There are two related questions:
- What factors determine how police will exercise their investigative discretion?
- How will charging decisions be made?
Investigative Discretion
I cannot enumerate the multitude of factors that inform the police's investigative discretion, but this guide from the College of Policing is a good resource. At the initial stage, factors include: scene management, risk management, record keeping, community impact. The priorities are to: preserve life, preserve scenes, secure evidence, identify victims, and identify suspects. The initial investigation is aimed at dealing with the immediate needs of victims and witnesses and gathering enough information to allow an investigative evaluation.
Whether the investigation goes further depends on the circumstances of the crime, the material gathered so far, and resource requirements.
Eventually, the police will coordinate with Crown Prosecution Service to identify further investigative needs of the prosecution, if a charge has been laid or is being considered.
More specific steps are discussed here. Importantly:
Each force sets their own crime investigation standards, which are disseminated to staff. They should be interdependent with the national intelligence model, to ensure that they support the deployment of appropriate resources to areas of identified priority at the correct time.
Police officers exercise a high level of discretion when dealing with situations on the street. This is not directly overseen by sergeants and inspectors, and this makes the supervision of frontline officers challenging. Crime investigation standards are, therefore, useful to monitor and measure the performance of individual investigators and the quality of the investigation.
Prosecutorial Discretion
Here are two resources describing the charging decision:
The default is that in order to charge, prosecutors must be satified that there is sufficient evidence to provide a realistic prospect of conviction and that there are no public interest factors tending against prosecution which outweigh factors in favour of prosecution.

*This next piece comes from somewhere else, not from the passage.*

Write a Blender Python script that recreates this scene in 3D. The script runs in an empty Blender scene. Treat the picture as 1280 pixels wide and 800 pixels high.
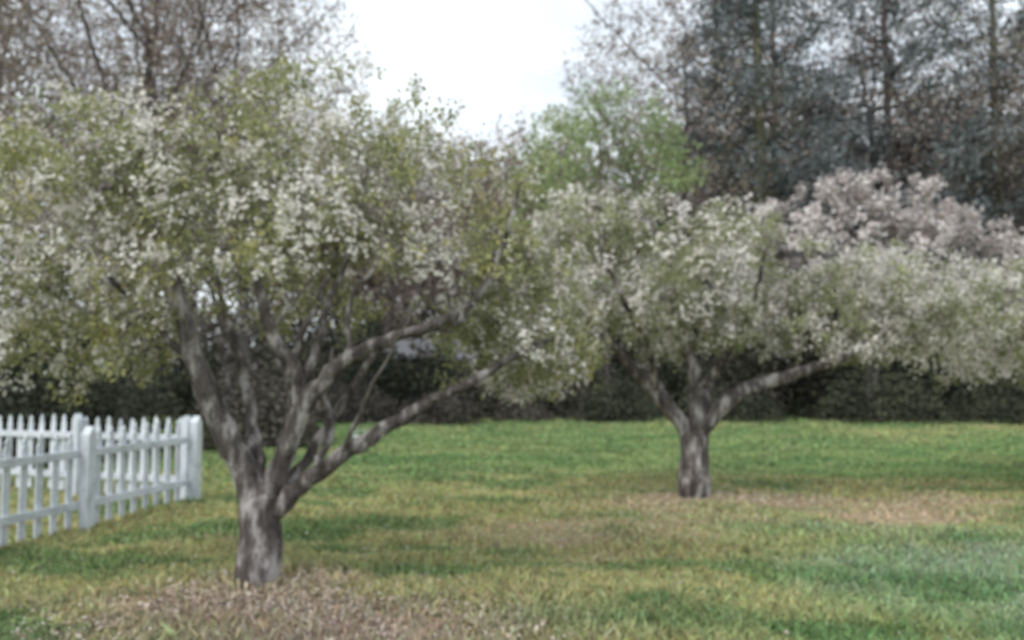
import bpy, math
import numpy as np
rng = np.random.default_rng(11)
sc = bpy.context.scene
sc.view_settings.view_transform='Standard'
sc.view_settings.look='None'
sc.view_settings.exposure=0

# ------------------------------------------------------------------ helpers
def nrm(v):
    return v/np.maximum(np.linalg.norm(v,axis=-1,keepdims=True),1e-9)

def hash2(ix,iy,iz,seed):
    h=(ix*374761393+iy*668265263+iz*2147483647%1000003+seed*1274126177).astype(np.int64)
    h=(h^(h>>13))*1274126177
    h=h&0x7fffffff
    h=(h^(h>>16))
    return (h%100003)/100003.0
def vnoise(p,seed=0):
    p=np.asarray(p,float)
    if p.shape[-1]==2: p=np.concatenate([p,np.zeros(p.shape[:-1]+(1,))],-1)
    i=np.floor(p).astype(np.int64); f=p-i; f=f*f*(3-2*f)
    r=0
    for dx in (0,1):
        for dy in (0,1):
            for dz in (0,1):
                w=(f[...,0] if dx else 1-f[...,0])*(f[...,1] if dy else 1-f[...,1])*(f[...,2] if dz else 1-f[...,2])
                r=r+w*hash2(i[...,0]+dx+500,i[...,1]+dy+500,(i[...,2]+dz+500)*7919,seed)
    return r
def fbm(p,seed=0,o=3):
    s=0;a=1;t=0;p=np.asarray(p,float)
    for k in range(o):
        s=s+a*vnoise(p*(2.03**k)+k*17.3,seed+k); t+=a; a*=.5
    return s/t

def build(name, parts, mats, parent=None, loc=(0,0,0), link=True):
    Vs=[];loops=[];tot=[];mi=[];ti=[];co=[];sm=[];off=0;hascol=False
    for p in parts:
        V=np.asarray(p['V'],np.float32).reshape(-1,3);F=np.asarray(p['F'],np.int64)
        Vs.append(V);loops.append((F+off).ravel());tot.append(np.full(len(F),F.shape[1]))
        mi.append(np.full(len(F),p.get('m',0)))
        t=p.get('tint',0.5);ti.append(np.broadcast_to(np.asarray(t,np.float32),(len(F),)))
        c=p.get('col',None)
        if c is not None: hascol=True; co.append(np.asarray(c,np.float32))
        else: co.append(np.full((len(F),3),.5,np.float32))
        sm.append(np.full(len(F),p.get('smooth',False)))
        off+=len(V)
    V=np.concatenate(Vs);L=np.concatenate(loops);T=np.concatenate(tot)
    me=bpy.data.meshes.new(name)
    me.vertices.add(len(V));me.vertices.foreach_set('co',V.ravel())
    me.loops.add(len(L));me.loops.foreach_set('vertex_index',L.astype(np.int32))
    me.polygons.add(len(T));st=np.concatenate([[0],np.cumsum(T)[:-1]]).astype(np.int32)
    me.polygons.foreach_set('loop_start',st)
    me.polygons.foreach_set('material_index',np.concatenate(mi).astype(np.int32))
    me.polygons.foreach_set('use_smooth',np.concatenate(sm))
    a=me.attributes.new('tint','FLOAT','FACE');a.data.foreach_set('value',np.concatenate(ti).astype(np.float32))
    if hascol:
        a=me.attributes.new('col','FLOAT_COLOR','FACE')
        c=np.concatenate(co);c=np.concatenate([c,np.ones((len(c),1),np.float32)],1)
        a.data.foreach_set('color',c.ravel().astype(np.float32))
    for m in mats: me.materials.append(m)
    me.update(calc_edges=True)
    ob=bpy.data.objects.new(name,me);ob.location=loc
    if link: sc.collection.objects.link(ob)
    if parent: ob.parent=parent
    return ob
def empty(name,loc=(0,0,0),rot=0,scale=1):
    e=bpy.data.objects.new(name,None);e.location=loc;e.rotation_euler=(0,0,rot)
    e.scale=(scale,)*3;e.empty_display_size=.2
    sc.collection.objects.link(e);return e

def ground_z(x,y):
    x=np.asarray(x,float);y=np.asarray(y,float)
    q=np.stack([x,y],-1)
    z=.10*(fbm(q*.35,5,2)-.5)+.05*(fbm(q*1.3,9,2)-.5)
    for (a,b,s,h) in [(-1.85,5.9,.5,.05),(2.25,9.95,.7,.07)]:
        z=z+h*np.exp(-((x-a)**2+(y-b)**2)/(2*s*s))
    far=np.clip((np.hypot(x,y)-60)/100,0,1)
    return z*(1-far)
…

But, there are a limited range of cases in which the seriousness or circumstances of a case justify making an immediate charging decision, even though there is insufficient evidence to meet the "realistic prospect of conviction" standard. In order to charge in these special circumstances, five conditions must be met. I will not describe these in detail, but there must reasonable grounds to suspect that the person has committed the offence (this is a lower standard than a "realistic prospect of conviction"), there must be further evidence forthcoming, the seriousness of the case justifies making an immediate decision, there are substantial grounds to object to bail, and it is in the public interest to charge.
Further, there is a lot of discretion for police or prosecutors to proceed with an out-of-court disposal where it is in the public interest and is an appropriate response.